OT: flood and youth story

I have a good friend in Moorhead. They live in the area south of I94 and west of hwy 75, the part that has now been evacuated. I talked to him last night and they had just shut down the lift stations and told everyone to evacuate by this morning, if a dike fails they re in between the primary and secondary levys. Some left others stayed to try and sandbag around their houses.

He called me at about 8pm when him and two neighbors decided to sandbag around their three homes, instead of going around each one seperately. I m about 120 miles away and was getting ready to head up there with my skid loader and a couple friends to help him. Honestly, it sounded like kind of a losing battle. I had just got everything fueled up and was going in to tell my wife and kids goodbye and my phone rang. My buddy said he just had a bunch of help show up out of nowhere, he actually sounded pretty excited. I decided to stay put, and told him we were ready to go at a moments notice if he needed help.

He called me at 9 this morning, said they finished sandbagging at about 5:30am and was now leaving to be with his wife and kids. They started out with him, two neighbors, a friend and his son.

The son goes to MSU, and apparantly texted a couple other friends to come help. Within what he said was minutes, there was 20-30 college kids there throwing sandbags. Alot of them had been either filling or throwing sandbags all day already. He never got many of their names and is still alittle overwhelmed by the fact that these kids came out of nowhere and did in a few hours what would have taken them at least a good day to do alone.

Just thought this was too cool not to share. BW
 
good story.. They should have their names listed and a write up in the paper about them. Kinda takes away from the baggy pants and crooked cap image.


Dave
 
We had some flooding down here on the Minnesota a decade ago or so, pretty bad.

Highschool kids were let out of school for 2 days if they wanted to bag. I'd say they did a real job on that, not many slackers. Really worked.

I helped a day & 1/2, don't know who's back yard I was in, went along a couple blocks.

I helped one fellow from out of town, he had moved into a building that used to be the city pumphouse, was starting some artsywartsy business. He was mighty crabby, mad at everyone that his building that he was renting with city subsidized funds was not getting diked, and he had to move his stuff out. (It was pretty isolated building, and was waterproof other than his stuff that he hadn't really moved into yet - just boxes he had unloaded the months before...) Had a pickup that was held together with bungie cord and a plywood trailer that he was putting his computer equipment in, and was a - well, like a lost flower child, he was a character. I stayed & helped him, but was really wanting to just leave & go help folks that would appreciate it.

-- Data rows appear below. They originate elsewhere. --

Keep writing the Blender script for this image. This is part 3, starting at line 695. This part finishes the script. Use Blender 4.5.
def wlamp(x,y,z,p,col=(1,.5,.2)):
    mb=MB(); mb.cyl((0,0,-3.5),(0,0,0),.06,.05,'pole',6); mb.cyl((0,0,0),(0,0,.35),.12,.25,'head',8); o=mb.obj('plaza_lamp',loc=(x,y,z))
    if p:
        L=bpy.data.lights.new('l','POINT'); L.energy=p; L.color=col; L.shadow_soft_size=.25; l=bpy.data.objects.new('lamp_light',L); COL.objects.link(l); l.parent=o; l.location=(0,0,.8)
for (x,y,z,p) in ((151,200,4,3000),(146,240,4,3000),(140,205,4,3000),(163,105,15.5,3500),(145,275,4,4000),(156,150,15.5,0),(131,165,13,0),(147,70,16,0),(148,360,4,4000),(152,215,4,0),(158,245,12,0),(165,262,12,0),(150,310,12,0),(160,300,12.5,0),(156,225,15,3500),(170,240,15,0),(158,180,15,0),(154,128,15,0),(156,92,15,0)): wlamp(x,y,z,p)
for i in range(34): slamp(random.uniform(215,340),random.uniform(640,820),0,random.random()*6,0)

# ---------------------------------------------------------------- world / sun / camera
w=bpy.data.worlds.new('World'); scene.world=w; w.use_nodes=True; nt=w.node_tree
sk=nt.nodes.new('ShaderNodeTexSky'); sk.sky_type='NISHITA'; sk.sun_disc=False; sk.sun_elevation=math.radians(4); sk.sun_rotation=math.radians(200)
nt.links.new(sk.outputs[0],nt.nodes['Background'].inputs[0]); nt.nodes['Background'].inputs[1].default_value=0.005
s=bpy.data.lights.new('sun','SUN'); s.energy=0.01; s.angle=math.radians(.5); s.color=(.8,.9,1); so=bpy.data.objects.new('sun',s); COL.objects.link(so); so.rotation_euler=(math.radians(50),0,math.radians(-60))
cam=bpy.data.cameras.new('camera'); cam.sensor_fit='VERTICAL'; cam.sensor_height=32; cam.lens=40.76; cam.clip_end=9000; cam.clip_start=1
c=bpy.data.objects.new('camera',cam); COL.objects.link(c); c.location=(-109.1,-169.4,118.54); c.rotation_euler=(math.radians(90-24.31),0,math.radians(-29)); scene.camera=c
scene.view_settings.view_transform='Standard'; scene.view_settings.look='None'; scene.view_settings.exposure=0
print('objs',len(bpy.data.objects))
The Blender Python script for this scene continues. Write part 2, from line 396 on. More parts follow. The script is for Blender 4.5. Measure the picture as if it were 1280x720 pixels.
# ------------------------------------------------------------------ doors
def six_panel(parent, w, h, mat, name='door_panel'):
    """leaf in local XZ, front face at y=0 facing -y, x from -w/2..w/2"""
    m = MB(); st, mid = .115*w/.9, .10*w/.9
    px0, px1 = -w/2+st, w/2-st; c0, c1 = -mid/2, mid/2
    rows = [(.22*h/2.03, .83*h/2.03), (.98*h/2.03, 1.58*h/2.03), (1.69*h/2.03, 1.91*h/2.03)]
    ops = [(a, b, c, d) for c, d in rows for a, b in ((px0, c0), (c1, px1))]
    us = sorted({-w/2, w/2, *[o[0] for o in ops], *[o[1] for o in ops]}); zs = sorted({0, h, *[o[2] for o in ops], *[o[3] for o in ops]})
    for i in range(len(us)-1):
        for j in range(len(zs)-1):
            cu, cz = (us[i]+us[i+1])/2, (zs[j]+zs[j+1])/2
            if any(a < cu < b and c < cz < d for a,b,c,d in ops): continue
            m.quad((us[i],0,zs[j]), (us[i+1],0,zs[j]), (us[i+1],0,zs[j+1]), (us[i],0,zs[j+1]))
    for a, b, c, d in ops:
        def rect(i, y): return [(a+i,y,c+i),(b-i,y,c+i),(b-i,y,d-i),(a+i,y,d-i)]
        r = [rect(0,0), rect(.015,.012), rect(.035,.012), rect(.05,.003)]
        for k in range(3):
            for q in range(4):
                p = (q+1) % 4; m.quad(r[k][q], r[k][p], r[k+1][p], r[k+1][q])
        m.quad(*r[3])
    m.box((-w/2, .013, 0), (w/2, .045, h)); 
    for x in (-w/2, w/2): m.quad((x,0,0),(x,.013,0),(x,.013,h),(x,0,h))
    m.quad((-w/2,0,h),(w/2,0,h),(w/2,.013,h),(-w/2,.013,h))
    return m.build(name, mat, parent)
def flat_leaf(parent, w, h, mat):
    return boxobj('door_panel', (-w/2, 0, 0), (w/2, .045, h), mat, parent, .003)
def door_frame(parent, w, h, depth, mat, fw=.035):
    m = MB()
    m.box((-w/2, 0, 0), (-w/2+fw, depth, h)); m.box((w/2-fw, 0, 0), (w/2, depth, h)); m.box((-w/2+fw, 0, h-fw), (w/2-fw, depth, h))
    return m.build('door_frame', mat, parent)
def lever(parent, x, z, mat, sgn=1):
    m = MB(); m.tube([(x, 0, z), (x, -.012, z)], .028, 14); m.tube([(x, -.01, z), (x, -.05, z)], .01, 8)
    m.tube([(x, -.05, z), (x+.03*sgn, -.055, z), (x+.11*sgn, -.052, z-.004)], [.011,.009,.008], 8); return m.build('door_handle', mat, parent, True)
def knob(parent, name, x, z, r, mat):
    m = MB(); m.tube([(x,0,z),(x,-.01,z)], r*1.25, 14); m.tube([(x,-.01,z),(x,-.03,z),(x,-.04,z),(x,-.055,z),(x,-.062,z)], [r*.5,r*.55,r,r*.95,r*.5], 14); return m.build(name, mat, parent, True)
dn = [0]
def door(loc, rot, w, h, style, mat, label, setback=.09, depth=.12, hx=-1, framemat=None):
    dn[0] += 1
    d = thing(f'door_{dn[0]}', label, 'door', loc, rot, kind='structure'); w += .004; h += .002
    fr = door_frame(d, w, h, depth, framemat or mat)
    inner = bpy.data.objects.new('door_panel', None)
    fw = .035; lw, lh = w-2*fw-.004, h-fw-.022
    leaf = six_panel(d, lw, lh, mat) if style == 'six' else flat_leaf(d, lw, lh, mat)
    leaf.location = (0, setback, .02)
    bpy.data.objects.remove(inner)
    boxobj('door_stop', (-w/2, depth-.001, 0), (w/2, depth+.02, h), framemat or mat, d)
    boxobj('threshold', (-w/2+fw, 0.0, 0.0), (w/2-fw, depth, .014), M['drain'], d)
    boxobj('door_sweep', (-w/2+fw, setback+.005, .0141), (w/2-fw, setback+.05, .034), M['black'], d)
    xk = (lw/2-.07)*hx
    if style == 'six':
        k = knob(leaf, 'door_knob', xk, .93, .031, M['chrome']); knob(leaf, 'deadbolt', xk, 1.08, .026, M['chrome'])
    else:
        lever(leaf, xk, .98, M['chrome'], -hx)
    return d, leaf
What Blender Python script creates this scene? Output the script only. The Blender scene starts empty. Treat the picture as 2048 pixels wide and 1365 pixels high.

Still have the tee shrit, we bought them commemorating the event, helped raise funds for folks. Think the town came through pretty good, it was an experience to realize water taller than your head when you climbed the bags.

The trouble with Fargo area is how high it has to be, that is a heap of pressure on soggy sand bags, just hard for those walls to hold up to several days of that much pressure.

--->Paul
 
That is some great help from people that he doesnt even know. The will power of people is amazing if there is an emergency.

And the yahoo's that run the city of Detroit cant even pick up the garbage or plow the snow off the streets.
 
But y'know, it was three teenagers in Detroit that restored my faith in teenagers. Back on Sept 19, 2003, a tanker truck on one of the Detroit freeways swerved to avoid hitting another truck, tipping and crashing in the process. A fire started quickly, and three teenagers that saw the crash stopped, ran up to the burning truck cab and pulled the driver to safety just a few seconds before the truck was fully engulfed. They showed the kids on the news the next day, and they looked like your typical inner city Detroit kids, but to that truck driver they were sure heroes.
 
BW...That is TRULY a Great Human relations Story and in this Day and Time deffinately needs to be Shared! Thanks for doing that.Larry KF4LKU
 
There are good people everywhere. As far as Detroit residents, most are good people. A lot are elderly and cannot do much, they cannot sell their homes and cannot afford to go anywhere else. Most of the crime is between criminals. Even when you hear of houses being shot up, and kids being hurt, it is because somebody was selling dope outta that house. The criminals usually don't bother the "civilians" - there is no money in it, and those people call the police. I was born in Detroit, lived there for awhile, worked there for several years. And still go downtown for Mexican or Greek, or BBQ. Never had a problem. One problem Detroit has is that the whole state has been shrinking or growing very slowly for many years - 50 years?. Other large cities the real estate gets more valuable over time. Here, with the whole region depopulating, the house prices now are lower than they were 40 years ago. No "getrification". At one point in the late 70's Chrysler employed about 50K in Detroit, GM close to 50K. Chrysler doesn't employ anybody in Detroit now, and GM maybe a 3K. That leaves a huge hole. But whatever!!
Take care!!
 
I guess I am confused, the only I94 and 75 intersection I know of is in downtown Detroit and I was just there today, there wasn't any flooding. I guess there is a 75 in ND also.
 
There's more good kids than bad kids in this country - we just hear of the bad ones on the news.

Very good story - thanks for sharing.